Michael Trotter Jr. taught himself piano in the basement of a palace that did not belong to him, in a country he had no particular reason to be in, surrounded by the evidence of a war that history would spend decades contesting. He was a private first class in the United States Army, deployed to Iraq with the 1st Battalion, 6th Infantry Regiment, 1st Armored Division, when his unit occupied a residence that had belonged to Saddam Hussein. His company commander, who knew that Trotter had a passion for singing, encouraged him to sit down at the instrument and start. What began there became everything that followed. What followed led, eventually, to Tanya.

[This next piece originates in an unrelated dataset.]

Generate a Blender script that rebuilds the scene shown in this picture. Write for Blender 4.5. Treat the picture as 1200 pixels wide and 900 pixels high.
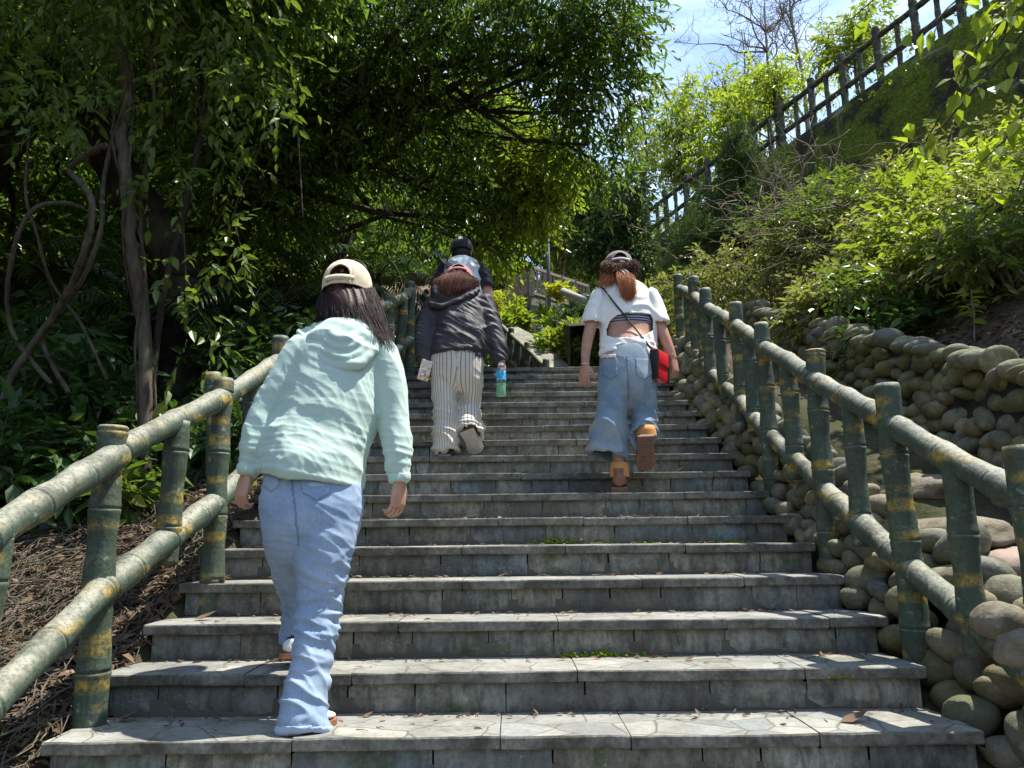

Tanya Blount-Trotter came into the story after Michael returned home. The relationship that formed between them produced a marriage and a band. The War and Treaty, named with the gravity that their biography demands, made its first album in 2018. Their music has always lived in the space where gospel and Americana and soul overlap, refusing the genre categories that the industry uses to sort artists into separate markets with separate audiences. In 2023 they became the first Black duo to be nominated for the Country Music Association Award for Duo of the Year, and the first Black duo to be nominated for the Academy of Country Music Award for Duo of the Year. The significance of those firsts was not lost on anyone who understood what country music owes to Black artists and how systematically it has avoided acknowledging that debt.
The Story of Michael and Tanya, their sixth studio album, released on Juneteenth 2026, is their most directly personal record. The title is not a metaphor.
What It Means to Name It Directly
There is a tradition in Black American music of naming the thing without flinching, of centering the specific over the universal, of trusting that particularity is how universality becomes accessible rather than an obstacle to it. The Story of Michael and Tanya is an album about two specific people and the specific fifteen years they have spent building a life and a creative practice together. It is not about love in the abstract. It is about this love, in these two people, shaped by the particular facts of their history.
Michael's origin is part of what makes that specificity meaningful. The Army veteran who found music in the basement of a dictator's palace, who came home carrying that discovery, who built it into something that would eventually share stages with country music royalty and earn Grammy nominations alongside the most established names in American roots music: that trajectory is singular. Tanya met that person and chose to build something with him. The album is an accounting of what they built.
The ten tracks here do not trace a clean emotional arc from difficulty to resolution. Marriages do not work that way, and an album that pretended otherwise would be dishonest about its subject. What the record offers instead is a portrait, the kind that shows you multiple angles and lets the contradictions stand without forcing them toward a tidy conclusion. This is harder to do than it sounds, and the Trotters do it with a directness that keeps the emotional register of the album consistently high without ever tipping into melodrama.
The Guests and Why They Matter
Two featured guests appear on The Story of Michael and Tanya, and neither one is decorative. Wynonna Judd and Valerie June both appear on Reclaim All of Your Time, a track whose title is a direct statement about what the song is doing. Wynonna brings to it the full weight of her biography: the decades in country music alongside Naomi, the survival of her own marriage and its dissolution, the late-career authority that comes from having outlasted the industry's interest in you and then returned entirely on your own terms. Valerie June, whose own work has always lived in the place where folk and soul and the spiritual tradition converge, brings a different kind of authority, the clarity of an artist who has spent her career defining a territory that no existing genre category fully captures.
A track that puts Wynonna, Valerie June, and the Trotters in the same room is a convergence of four distinct voices from four distinct chapters of American music history. That it works, that it sounds like it was always supposed to exist this way, is evidence of the compositional intelligence that made it possible and of the trust that the Trotters earned through years of exactly this kind of genuine engagement with the artists around them.
The rest of the album proceeds with the full live ensemble that the Trotters have always favored, arrangements that lean into the warmth and weight of acoustic instruments rather than the precision of studio production, a sound that places the voices at the center and builds everything else to support what they carry.
Juneteenth and What Endures
The War and Treaty have always been specific about their position in American cultural history. The fact of being the first Black duo nominated for both the CMA and ACM duo awards in the same year is not a detail they have minimized or treated as background context. It is a specific fact about a specific moment in the music industry's long and complicated relationship with the artists who made country music possible and then spent decades being excluded from it.
Releasing their most personal record on Juneteenth is consistent with everything they have always stood for. The holiday marks a liberation delayed, joy arriving after it was expected, a culture that survived what was designed to end it. The Story of Michael and Tanya is a love story. It is also a record about the kind of love that does not arrive easily or maintain itself without work, about two people who found each other in the aftermath of things that could have prevented either of them from being in a position to find anything.
Michael Trotter learned piano in the basement of a palace in a foreign war. He brought that music home. Tanya heard it and recognized something. Fifteen years later, they made an album about what they have been to each other since. It is a record that earns everything it claims, and it claims quite a lot.